Ties between Washington and Colombo dipped to their lowest point in October
when congress released a detailed report on alleged war crimes committed in the
conflict's final months by both sides, and visiting Lieutenant General Sarath
Fonseka, Sri Lanka's top military officer, was asked by US officials to be
interviewed on the responsibility of Defense Secretary Gottabaya Rajapaksa for
government abuses. Gottabaya, the president's brother, is a dual US-Sri Lankan
citizen.
While the committee's report acknowledges the human rights and humanitarian
situation in Sri Lanka as serious - noting, for example, that "a culture of
fear and paranoia permeates society" and calling for Washington to tighten visa
restrictions and revoke US citizenship for anyone shown to have committed war
crimes - it warns that the "growing rift" between the two countries could have
adverse geopolitical consequences.
"Along with our legitimate humanitarian and political concerns, US policymakers
have tended to underestimate Sri Lanka's geostrategic importance for American
interests," write the two authors, Fatema Sumar and Nilmini Gunaratne Rubin.

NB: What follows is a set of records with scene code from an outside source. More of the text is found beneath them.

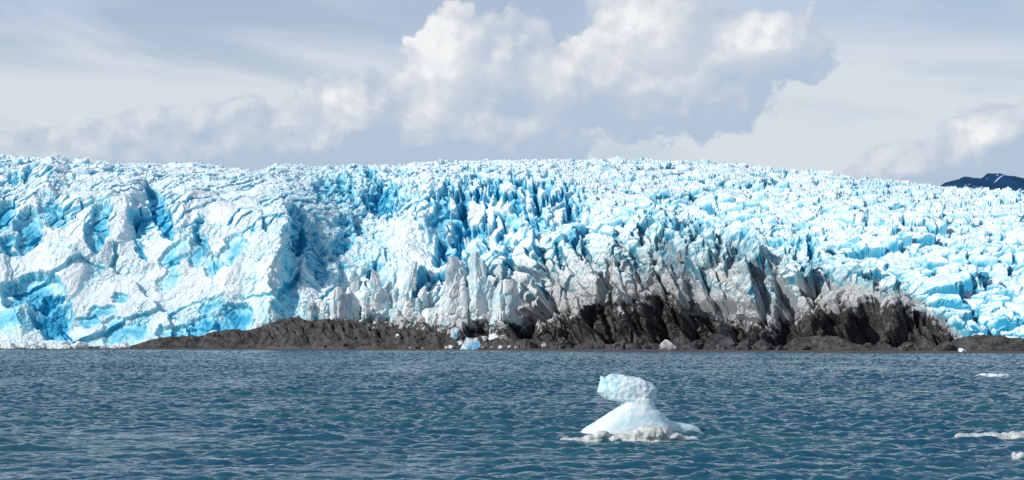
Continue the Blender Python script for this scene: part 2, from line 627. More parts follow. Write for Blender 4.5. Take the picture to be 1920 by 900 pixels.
def profiles():
    """per key column: (distance behind the front, image row of the un-cut ice surface there) at 8 knots"""
    P = {
        -400: [(-6, 668), (0, 652), (26, 560), (58, 450), (105, 370), (170, 328), (300, 0), (620, 30)],
        150: [(-6, 668), (0, 652), (30, 560), (62, 455), (105, 375), (170, 330), (300, 0), (620, 30)],
        330: [(-6, 668), (0, 652), (32, 570), (60, 470), (100, 390), (170, 335), (300, 0), (620, 30)],
        520: [(-6, 668), (0, 650), (18, 570), (40, 470), (75, 385), (160, 338), (300, 0), (620, 30)],
        660: [(-6, 668), (0, 648), (45, 580), (105, 500), (160, 430), (230, 355), (340, 0), (660, 30)],
        860: [(-6, 668), (0, 648), (40, 585), (95, 500), (150, 425), (210, 350), (360, 0), (680, 30)],
        1020: [(-6, 668), (0, 648), (26, 560), (60, 480), (130, 430), (195, 350), (420, 0), (760, 30)],
        1200: [(-6, 668), (0, 648), (26, 555), (60, 470), (130, 415), (270, 350), (560, 0), (900, 30)],
        1400: [(-6, 668), (0, 648), (28, 560), (70, 480), (150, 425), (320, 362), (660, 0), (1000, 30)],
        1650: [(-6, 668), (0, 650), (26, 575), (80, 505), (180, 440), (360, 384), (760, 0), (1100, 30)],
        1920: [(-6, 668), (0, 650), (36, 595), (100, 525), (220, 455), (420, 402), (800, 0), (1150, 30)],
        2300: [(-6, 668), (0, 650), (36, 595), (100, 525), (220, 455), (420, 402), (800, 0), (1150, 30)],
    }
    return P


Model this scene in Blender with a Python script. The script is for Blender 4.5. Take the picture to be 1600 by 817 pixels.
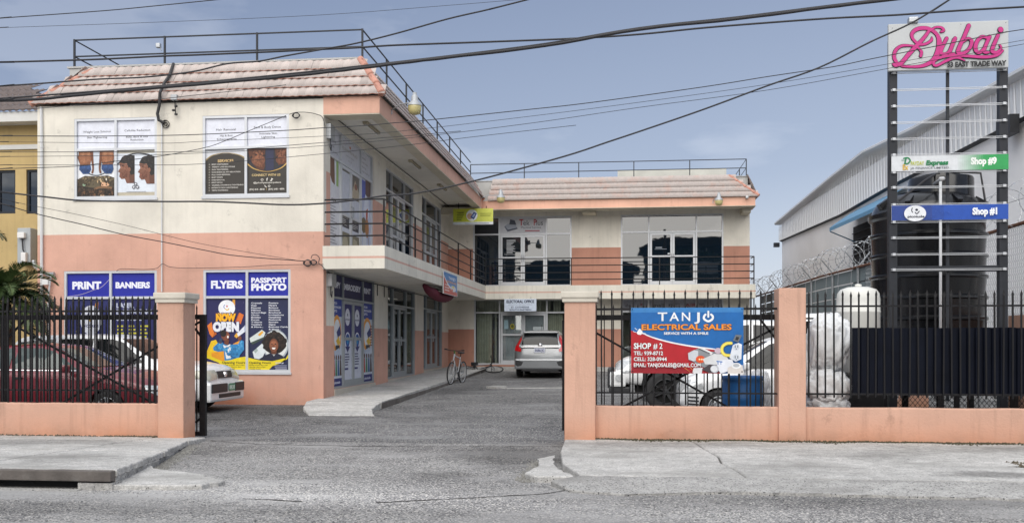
import bpy, bmesh, math, random
from mathutils import Vector, Matrix, noise as mnoise
from mathutils.bvhtree import BVHTree
from mathutils.geometry import tessellate_polygon
random.seed(7)
R = math.radians
sc = bpy.context.scene
for o in list(bpy.data.objects): bpy.data.objects.remove(o)

# ------------------------------------------------------------ camera
F, VX, VH, EYE = 1530.0, 975.0, 533.0, 1.5
TH = math.atan((VX - 800) / F); CS, SN = math.cos(TH), math.sin(TH)
cam = bpy.data.cameras.new('camera'); camo = bpy.data.objects.new('camera', cam)
sc.collection.objects.link(camo); sc.camera = camo
camo.location = (0, 0, EYE); camo.rotation_euler = (R(90), 0, TH)
cam.sensor_width = 36; cam.lens = 36 * F / 1600; cam.shift_y = (VH - 408.5) / 1600
cam.clip_end = 3000; cam.clip_start = 0.1
sc.render.resolution_x, sc.render.resolution_y = 1024, 522

# ------------------------------------------------------------ sky, sun, exposure
SUN_DIR = Vector((-0.06, -0.85, 0.62)).normalized()     # towards the sun
SUN_EL = math.asin(SUN_DIR.z); SUN_AZ = math.atan2(SUN_DIR.x, SUN_DIR.y)
w = bpy.data.worlds.new('World'); sc.world = w; w.use_nodes = True
nt = w.node_tree; N = nt.nodes; L = nt.links; N.clear()
def nd(nt, t, **kw):
    n = nt.nodes.new(t)
    for k, v in kw.items():
        if k in n.inputs: n.inputs[k].default_value = v
        else: setattr(n, k, v)
    return n
out = nd(nt, 'ShaderNodeOutputWorld'); bg = nd(nt, 'ShaderNodeBackground'); bg.inputs[1].default_value = 0.13
sky = nd(nt, 'ShaderNodeTexSky', sky_type='NISHITA', sun_disc=False, sun_elevation=SUN_EL, sun_rotation=SUN_AZ,
         air_density=1.0, dust_density=2.5, ozone_density=1.0)
tc = nd(nt, 'ShaderNodeTexCoord'); sep = nd(nt, 'ShaderNodeSeparateXYZ'); L.new(tc.outputs['Generated'], sep.inputs[0])
# a veil of thin high cloud: blue grey, paler to the horizon and towards the east (the right of the picture)
rampz = nd(nt, 'ShaderNodeValToRGB'); e = rampz.color_ramp.elements
e[0].position = 0.0; e[0].color = (2.5, 2.7, 3.05, 1)
e[1].position = 0.42; e[1].color = (.74, .94, 1.44, 1)
z_ = rampz.color_ramp.elements.new(1.0); z_.color = (4.6, 4.75, 5.0, 1)   # brightened overhead, out of view, to fill the walls, as a veiled sky would
m_ = rampz.color_ramp.elements.new(0.14); m_.color = (1.46, 1.70, 2.22, 1)
ad = nd(nt, 'ShaderNodeMath', operation='MULTIPLY_ADD'); L.new(sep.outputs['X'], ad.inputs[0]); ad.inputs[1].default_value = -0.16
L.new(sep.outputs['Z'], ad.inputs[2]); L.new(ad.outputs[0], rampz.inputs[0])
mp = nd(nt, 'ShaderNodeMapping'); mp.inputs['Scale'].default_value = (1.6, 1.6, 5.0); L.new(tc.outputs['Generated'], mp.inputs[0])
nz = nd(nt, 'ShaderNodeTexNoise', Scale=1.7, Detail=7.0, Roughness=0.55); L.new(mp.outputs[0], nz.inputs['Vector'])
cr = nd(nt, 'ShaderNodeValToRGB'); cr.color_ramp.elements[0].position = 0.55; cr.color_ramp.elements[1].position = 0.63
L.new(nz.outputs['Fac'], cr.inputs[0])
# broken cumulus stands in the southern half of the sky (behind the photographer, seen in the window glass)
sy = nd(nt, 'ShaderNodeMapRange'); sy.inputs[1].default_value = 0.15; sy.inputs[2].default_value = -0.55
sy.inputs[3].default_value = 0.07; sy.inputs[4].default_value = 1.0; L.new(sep.outputs['Y'], sy.inputs[0])
cf = nd(nt, 'ShaderNodeMath', operation='MULTIPLY'); L.new(cr.outputs[0], cf.inputs[0]); L.new(sy.outputs[0], cf.inputs[1])
mx1 = nd(nt, 'ShaderNodeMix', data_type='RGBA'); mx1.inputs[0].default_value = 0.92
L.new(sky.outputs[0], mx1.inputs[6]); L.new(rampz.outputs[0], mx1.inputs[7])
mx2 = nd(nt, 'ShaderNodeMix', data_type='RGBA'); L.new(cf.outputs[0], mx2.inputs[0])
L.new(mx1.outputs[2], mx2.inputs[6]); mx2.inputs[7].default_value = (6.2, 6.2, 6.2, 1)
L.new(mx2.outputs[2], bg.inputs[0]); L.new(bg.outputs[0], out.inputs[0])
sl = bpy.data.lights.new('sun', 'SUN'); sl.energy = 1.5; sl.angle = R(72); sl.color = (1.0, 0.95, 0.87)
so = bpy.data.objects.new('sun', sl); sc.collection.objects.link(so)
so.rotation_euler = SUN_DIR.to_track_quat('Z', 'Y').to_euler()
vs = sc.view_settings; vs.view_transform = 'Standard'; vs.look = 'None'; vs.exposure = 1.08; vs.gamma = 1

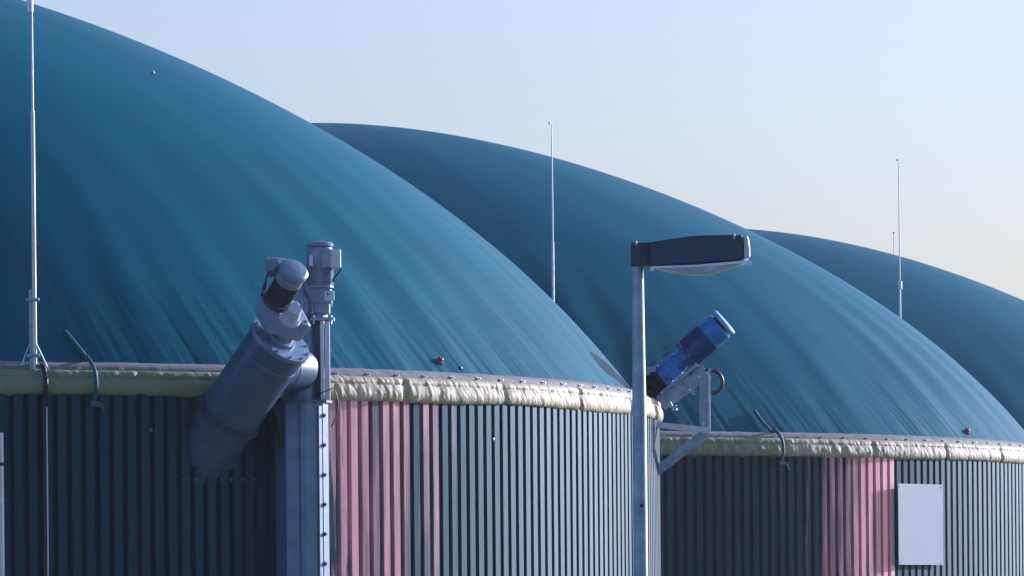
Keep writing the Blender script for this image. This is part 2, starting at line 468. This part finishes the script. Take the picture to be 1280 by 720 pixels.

Sri Lanka, the report asserts, sits "at the nexus of crucial maritime trading
routes in the Indian Ocean," while "communal tensions in Sri Lanka have the
potential to undermine stability in India", particularly in Tamil Nadu state.
While the report notes that Rajapaksa has cultivated ties with Myanmar, Iran
and Libya, it expresses greatest concern about China, Colombo's most important
source of military supplies in recent years.
It notes that Beijing is developing a deepwater port in the south at the
fishing village of Hambantota, suggesting that it may serve as part of a chain
of future Chinese naval bases along Asia's southern periphery.
"Even for those that dismiss China's 'string of pearls' strategy as overblown,"
the report adds, "there is concern about growing Chinese influence on the Sri
Lankan government."
Citing one Sri Lankan minister who spoke with the two authors, "President
Rajapaksa was forced to reach out to other countries because the West refused
to help finish the war against the LTTE. These calculations - if left unchecked
- threaten long-term US strategic interests in the Indian Ocean."